The flight of Pickle Beer left something to be desired. The company I kept did not.
I’m soon welcoming my first child to the world and this photo fittingly and lovingly was a part of the “lasts” leading up to her arrival: finishing touches to a nursery, checking-off items for work, a final summer catch-up with friends. That includes clearing cans and bottles out of a fridge where uniquely fermented and flavored beers have been sitting for some time, waiting for people to gather and moments to share. For hours, we sat in my yard, feeding a fire the sticks and broken branches that had been strewn across my backyard earlier in the day, remnants of a recent storm. A finite pile several feet wide and several inches high was prepared to toss into that night’s flames, a timer meant to exhaust the hangout when the wood was gone. Instead, we lingered past midnight and into the early moments of the next day.

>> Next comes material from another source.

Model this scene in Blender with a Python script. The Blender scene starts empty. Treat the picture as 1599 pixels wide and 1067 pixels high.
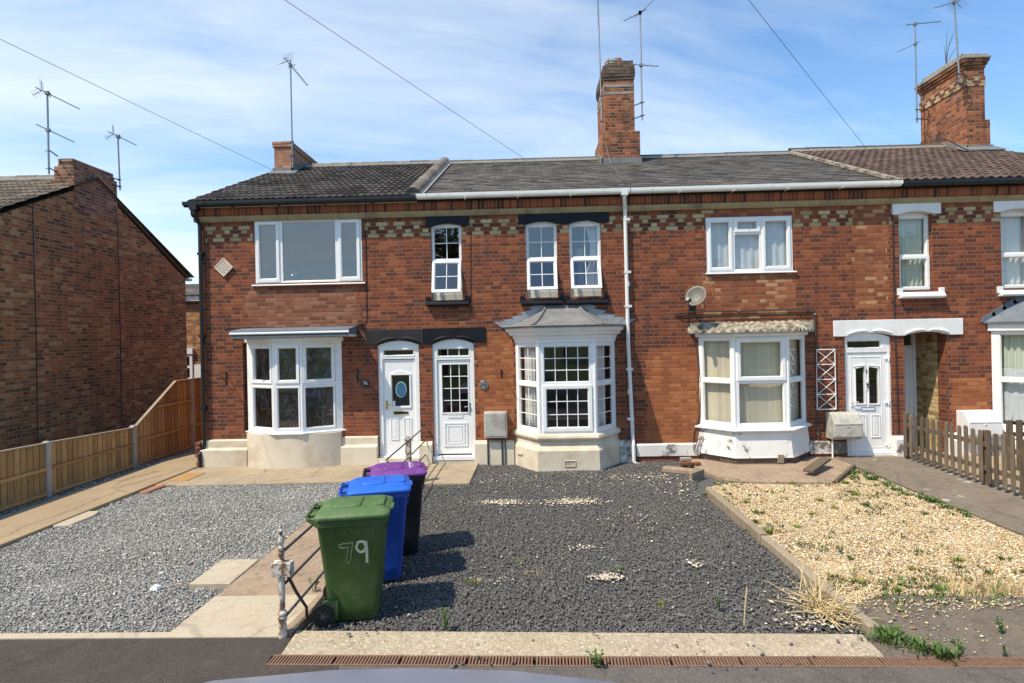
import bpy, bmesh, math, random
import numpy as np
from mathutils import Vector, Matrix
R_ = random.Random(7)
SC = bpy.context.scene
COL = SC.collection
RAD = math.radians

# ---------------------------------------------------------------- camera, sky, sun, exposure
F, CX, CY, RHO, TH, CD, CH = 880.0, 799.5, 525.0, .021, .0262, 10.86, 2.40
cd = bpy.data.cameras.new('camera'); cam = bpy.data.objects.new('camera', cd); COL.objects.link(cam)
cd.sensor_width = 36; cd.lens = F * 36 / 1599; cd.shift_y = -8.5 / 1599; cd.clip_start = .05; cd.clip_end = 3000
_r0, _u0, _f0 = Vector((math.cos(TH), math.sin(TH), 0)), Vector((0, 0, 1)), Vector((-math.sin(TH), math.cos(TH), 0))
_r = math.cos(RHO) * _r0 - math.sin(RHO) * _u0; _u = math.sin(RHO) * _r0 + math.cos(RHO) * _u0
_m = Matrix((_r, _u, -_f0)).transposed().to_4x4(); _m.translation = (0, -CD, CH)
cam.matrix_world = _m
SC.camera = cam

SUN = Vector((.55, .38, -1.05)).normalized()
sl = bpy.data.lights.new('sun', 'SUN'); sl.energy = 4.1; sl.angle = RAD(.53); sl.color = (1, .94, .84)
so = bpy.data.objects.new('sun', sl); COL.objects.link(so)
so.rotation_euler = SUN.to_track_quat('-Z', 'Y').to_euler(); so.location = (-20, -20, 30)
SC.view_settings.view_transform = 'Standard'; SC.view_settings.look = 'None'
SC.view_settings.exposure = .46; SC.view_settings.gamma = 1
SC.view_settings.use_white_balance = True; SC.view_settings.white_balance_temperature = 7300; SC.view_settings.white_balance_tint = 10
SC.render.engine = 'CYCLES'
SC.cycles.max_bounces = 8; SC.cycles.transparent_max_bounces = 16; SC.cycles.use_denoising = True
SC.cycles.sample_clamp_indirect = 6


class NT:
    """small helper round a node tree"""
    def __init__(s, tree): s.t = tree; s.n = tree.nodes; s.l = tree.links
    def new(s, typ, **kw):
        n = s.n.new(typ)
        for k, v in kw.items(): setattr(n, k, v)
        return n
    def put(s, sock, val):
        if isinstance(val, bpy.types.NodeSocket): s.l.new(val, sock)
        elif val is not None:
            if hasattr(sock.default_value, '__len__'):
                val = tuple(val)
                if len(sock.default_value) == 4 and len(val) == 3: val += (1,)
            sock.default_value = val
    def m(s, op, a, b=None, c=None, clamp=False):
        n = s.new('ShaderNodeMath', operation=op, use_clamp=clamp)
        for i, x in enumerate((a, b, c)): s.put(n.inputs[i], x)
        return n.outputs[0]
    def vm(s, op, a, b=None):
        n = s.new('ShaderNodeVectorMath', operation=op); s.put(n.inputs[0], a); s.put(n.inputs[1], b); return n.outputs[0]
    def mix(s, f, a, b, blend='MIX'):
        n = s.new('ShaderNodeMix', data_type='RGBA', blend_type=blend)
        s.put(n.inputs[0], f); s.put(n.inputs[6], a); s.put(n.inputs[7], b); return n.outputs[2]
    def noise(s, vec, scale, detail=4, rough=.55, out=0):
        n = s.new('ShaderNodeTexNoise'); s.put(n.inputs['Vector'], vec); s.put(n.inputs['Scale'], scale)
        n.inputs['Detail'].default_value = detail; n.inputs['Roughness'].default_value = rough; return n.outputs[out]
    def vor(s, vec, scale, out='Distance', feature='F1'):
        n = s.new('ShaderNodeTexVoronoi', feature=feature); s.put(n.inputs['Vector'], vec); s.put(n.inputs['Scale'], scale); return n.outputs[out]
    def white(s, vec):
        n = s.new('ShaderNodeTexWhiteNoise', noise_dimensions='3D'); s.put(n.inputs['Vector'], vec); return n.outputs['Value']
    def comb(s, x, y, z):
        n = s.new('ShaderNodeCombineXYZ')
        for i, v in enumerate((x, y, z)): s.put(n.inputs[i], v)
        return n.outputs[0]
    def sep(s, v):
        n = s.new('ShaderNodeSeparateXYZ'); s.put(n.inputs[0], v); return n.outputs
    def ramp(s, f, stops, interp='LINEAR'):
        n = s.new('ShaderNodeValToRGB'); cr = n.color_ramp; cr.interpolation = interp; s.put(n.inputs[0], f)
        while len(cr.elements) < len(stops): cr.elements.new(.5)
        for e, (p, c) in zip(cr.elements, stops):
            e.position = p; e.color = tuple(c) + (1,) if hasattr(c, '__len__') else (c, c, c, 1)
        return n.outputs[0]
    def step(s, f, a, b):
        n = s.new('ShaderNodeMapRange', clamp=True); s.put(n.inputs[0], f); n.inputs[1].default_value = a; n.inputs[2].default_value = b
        n.inputs[3].default_value = 0; n.inputs[4].default_value = 1; return n.outputs[0]
    def bump(s, h, strength=.3, dist=.01):
        n = s.new('ShaderNodeBump'); s.put(n.inputs['Height'], h); n.inputs['Strength'].default_value = strength; n.inputs['Distance'].default_value = dist; return n.outputs[0]


# ---- sky: Nishita air with thin wind-drawn cirrus
world = bpy.data.worlds.new('World'); SC.world = world; world.use_nodes = True
w = NT(world.node_tree); w.n.clear()
sky = w.new('ShaderNodeTexSky', sky_type='NISHITA', sun_disc=False)
sky.sun_elevation = math.asin(-SUN.z); sky.sun_rotation = math.atan2(-SUN.x, -SUN.y)
sky.air_density = 1.0; sky.dust_density = .6; sky.ozone_density = 1.3; sky.altitude = 50
tc = w.new('ShaderNodeTexCoord').outputs['Generated']
sx, sy, sz = w.sep(tc)
den = w.m('ADD', w.m('MAXIMUM', sz, 0), .16)
cu, cv = w.m('DIVIDE', sx, den), w.m('DIVIDE', sy, den)
cu2 = w.m('ADD', w.m('MULTIPLY', cu, .75), w.m('MULTIPLY', cv, .55))
cv2 = w.m('SUBTRACT', w.m('MULTIPLY', cv, 1.1), w.m('MULTIPLY', cu, .35))
warp = w.noise(w.comb(cu, cv, 3), 1.3, 3, .5, 1)
cvec = w.vm('ADD', w.comb(w.m('MULTIPLY', cu2, .62), w.m('MULTIPLY', cv2, 1.25), 2.7), w.vm('MULTIPLY', warp, (.45, .45, .2)))
big = w.noise(cvec, .85, 6, .58)
fine = w.noise(w.vm('MULTIPLY', cvec, (1.4, 3.2, 1)), 2.1, 8, .62)
# more veil to the west (left), clear to the upper east
bias = w.m('MULTIPLY', w.m('ADD', sx, w.m('MULTIPLY', sz, .35)), -.17)
cl = w.m('ADD', w.m('ADD', w.m('MULTIPLY', big, .92), w.m('MULTIPLY', fine, .13)), bias)
cf = w.m('MULTIPLY', w.step(cl, .38, .74), .76)
hz = w.m('MULTIPLY', w.step(sz, .6, .0), .31)
clear = w.vm('MULTIPLY', sky.outputs[0], (.40, .90, 1.30))
col = w.mix(w.m('ADD', hz, w.m('MULTIPLY', cf, w.m('SUBTRACT', 1, hz))), clear, (5.4, 6.05, 6.65))
bg = w.new('ShaderNodeBackground'); w.put(bg.inputs[0], col); bg.inputs[1].default_value = .145
w.l.new(bg.outputs[0], w.new('ShaderNodeOutputWorld').inputs[0])


# ---------------------------------------------------------------- pixel of the survey picture -> point on a plane of the place
def ray(px, py):
    u = (px - CX) / F; v = -(py - CY) / F
    a = u * math.cos(RHO) + v * math.sin(RHO); b = -u * math.sin(RHO) + v * math.cos(RHO)
    return (-math.sin(TH) + a * math.cos(TH), math.cos(TH) + a * math.sin(TH), b)
def W(px, py, Y=0.):
    d = ray(px, py); t = (Y + CD) / d[1]; return d[0] * t, CH + d[2] * t
def WX(px, py=520, Y=0.): return W(px, py, Y)[0]
def WZ(px, py, Y=0.): return W(px, py, Y)[1]
def G(px, py, z=0.):
    d = ray(px, py); t = (z - CH) / d[2]; return d[0] * t, -CD + d[1] * t
def R(x0, y0, x1, y1, Y=0.):
    mx, my = (x0 + x1) / 2, (y0 + y1) / 2
    return W(x0, my, Y)[0], W(x1, my, Y)[0], W(mx, y1, Y)[1], W(mx, y0, Y)[1]


# ---------------------------------------------------------------- mesh helpers
class MB:
    def __init__(s): s.v = []; s.f = []; s.m = []; s.c = []; s.tf = None; s.cur = None
    def add(s, vs, fs, mi=0, col=None):
        o = len(s.v)
        for p in vs:
            p = Vector(p)
            s.v.append(s.tf @ p if s.tf is not None else p)
        c = col if col is not None else s.cur
        for f in fs:
            s.f.append([i + o for i in f]); s.m.append(mi); s.c.append(.5 if c is None else c)
        return s
    def box(s, x0, x1, y0, y1, z0, z1, mi=0, col=None):
        if x0 > x1: x0, x1 = x1, x0
        if y0 > y1: y0, y1 = y1, y0
        if z0 > z1: z0, z1 = z1, z0
        return s.hexa([(x0, y0, z0), (x1, y0, z0), (x1, y1, z0), (x0, y1, z0), (x0, y0, z1), (x1, y0, z1), (x1, y1, z1), (x0, y1, z1)], mi, col)
    def hexa(s, p, mi=0, col=None):
        return s.add(p, [(0, 3, 2, 1), (4, 5, 6, 7), (0, 1, 5, 4), (1, 2, 6, 5), (2, 3, 7, 6), (3, 0, 4, 7)], mi, col)
    def prism(s, poly, lo, hi, axis='y', mi=0, col=None):
        n = len(poly)
        mk = {'y': lambda a, b, t: (a, t, b), 'z': lambda a, b, t: (a, b, t), 'x': lambda a, b, t: (t, a, b)}[axis]
        vs = [mk(a, b, lo) for a, b in poly] + [mk(a, b, hi) for a, b in poly]
        return s.add(vs, [tuple(range(n)), tuple(range(2 * n - 1, n - 1, -1))] + [(i, (i + 1) % n, n + (i + 1) % n, n + i) for i in range(n)], mi, col)
    def loft(s, rings, mi=0, caps=True, closed=True, col=None):
        n = len(rings[0]); vs = [p for r in rings for p in r]; fs = []
        for k in range(len(rings) - 1):
            for i in range(n if closed else n - 1):
                j = (i + 1) % n
                fs.append((k * n + i, k * n + j, (k + 1) * n + j, (k + 1) * n + i))
        if caps: fs += [tuple(range(n)), tuple(range(len(vs) - 1, len(vs) - n - 1, -1))]
        return s.add(vs, fs, mi, col)
    def tube(s, pts, r, n=8, mi=0, caps=True, col=None):
        pts = [Vector(p) for p in pts]; rings = []
        rr = r if hasattr(r, '__len__') else [r] * len(pts)
        prev = None
        for i, p in enumerate(pts):
            d = (pts[min(i + 1, len(pts) - 1)] - pts[max(i - 1, 0)]).normalized()
            if prev is None:
                a = d.cross(Vector((0, 0, 1)) if abs(d.z) < .9 else Vector((1, 0, 0))).normalized()
            else:
                a = (prev - d * prev.dot(d)).normalized()
            prev = a; b = d.cross(a)
            rings.append([p + (a * math.cos(2 * math.pi * k / n) + b * math.sin(2 * math.pi * k / n)) * rr[i] for k in range(n)])
        return s.loft(rings, mi, caps, True, col)
    def lathe(s, prof, c, n=16, mi=0, axis='z', col=None):
        cx, cy, cz = c; rings = []
        for r, h in prof:
            ring = []
            for k in range(n):
                a = 2 * math.pi * k / n; p, q = r * math.cos(a), r * math.sin(a)
                ring.append({'z': (cx + p, cy + q, cz + h), 'y': (cx + p, cy + h, cz + q), 'x': (cx + h, cy + p, cz + q)}[axis])
            rings.append(ring)
        return s.loft(rings, mi, True, True, col)
    def build(s, name, mats, parent=None, bevel=0., smooth=False, seg=1, recalc=True):
        me = bpy.data.meshes.new(name)
        off = origin(parent)
        me.from_pydata([tuple(p - off) for p in s.v], [], s.f)
        if not isinstance(mats, (list, tuple)): mats = [mats]
        for m in mats: me.materials.append(MAT[m] if isinstance(m, str) else m)
        me.polygons.foreach_set('material_index', s.m)
        at = me.attributes.new('tone', 'FLOAT', 'FACE'); at.data.foreach_set('value', s.c)
        if recalc:
            bm = bmesh.new(); bm.from_mesh(me); bmesh.ops.recalc_face_normals(bm, faces=bm.faces); bm.to_mesh(me); bm.free()
        if smooth: me.polygons.foreach_set('use_smooth', [True] * len(me.polygons))
        me.update()
        o = bpy.data.objects.new(name, me); COL.objects.link(o)
        if parent: o.parent = parent
        if bevel:
            b = o.modifiers.new('bevel', 'BEVEL'); b.width = bevel; b.segments = seg; b.limit_method = 'ANGLE'; b.angle_limit = RAD(40); b.harden_normals = False
        return o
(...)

Friends Whit Baker and Andy Morrison had joined me to pass around beers we deemed good and bad. Some we saved for a special excuse and some were meant to share because we dared not open them by ourselves: A fear of too high an ABV for one person or too much flavor we couldn’t taste without discussing it aloud with someone else. Andy had saved some coveted bottles of Saison from Seattle’s Fair Isle Brewing, a small cache of treasures from near his hometown in Washington. Few bottles and cans were fully emptied that night—there was plenty of Pickle Beer left if anyone dared—but each of those Fair Isle beers went until the final drop was in our cups, a last among lasts worth waiting for.